Mandatory Default Amount” means the sum of (i) the greater of (A) 120% of the outstanding principal amount of this Debenture, plus 100% of accrued and unpaid interest hereon, or (B) the outstanding principal amount of this Debenture, plus all accrued and unpaid interest hereon, divided by the Conversion Price on the date the Mandatory Default Amount is either (a) demanded (if demand or notice is required to create an Event of Default) or otherwise due or (b) paid in full, whichever has a lower Conversion Price, multiplied by the VWAP on the date the Mandatory Default Amount is either (x) demanded or otherwise due or (y) paid in full, whichever has a higher VWAP, and (ii) all other amounts, costs, expenses and liquidated damages due in respect of this Debenture.

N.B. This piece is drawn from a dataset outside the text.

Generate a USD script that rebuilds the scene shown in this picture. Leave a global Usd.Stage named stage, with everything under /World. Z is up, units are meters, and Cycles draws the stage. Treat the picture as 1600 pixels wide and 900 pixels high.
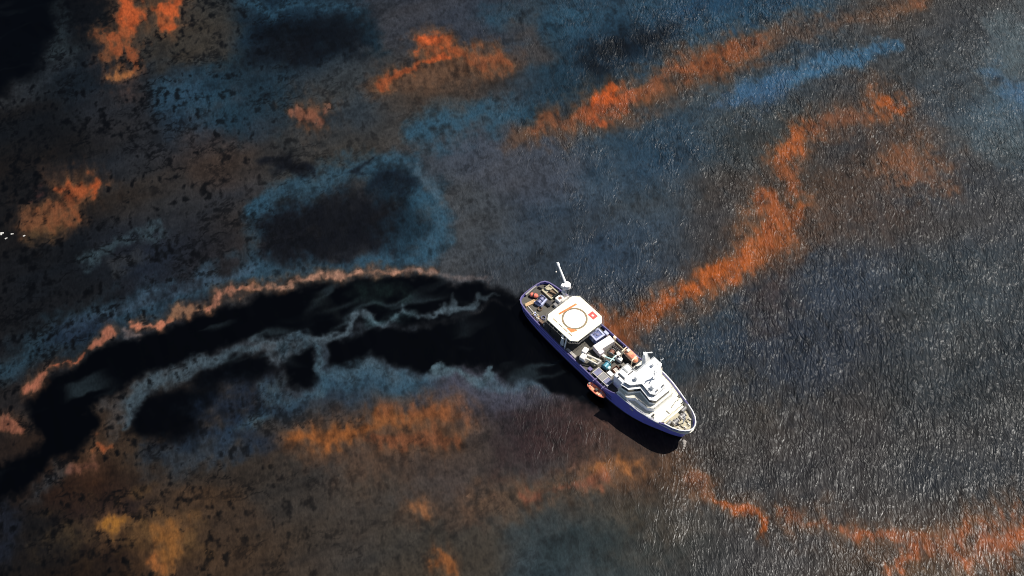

New York Courts” shall have the meaning set forth in Section 9(d).

Notice of Conversion” shall have the meaning set forth in Section 4(a).

Optional Redemption” shall have the meaning set forth in Section 6(a).

Optional Redemption Amount” means the sum of (i) (a) from the one year anniversary of the Closing Date until the two year anniversary of the Closing Date, 120% of the then outstanding principal amount of the Debenture and (b) from the two year anniversary of the Closing Date until the Maturity Date, 110% of the then outstanding principal amount of the Debenture, (ii) accrued but unpaid interest and (iii) all liquidated damages and other amounts due in respect of the Debenture.

Optional Redemption Date” shall have the meaning set forth in Section 6(a).

Optional Redemption Notice” shall have the meaning set forth in Section 6(a).

Optional Redemption Notice Date” shall have the meaning set forth in Section 6(a).

Original Issue Date” means the date of the first issuance of the Debentures, regardless of any transfers of any Debenture and regardless of the number of instruments which may be issued to evidence such Debentures.

Permitted Sale” means a sale or license by the Company of all or substantially all of its assets in which (a) the aggregate purchase price for the assets is greater than $40 million, and (b) the equity securities of the acquiring company are listed or quoted for trading on a Trading Market.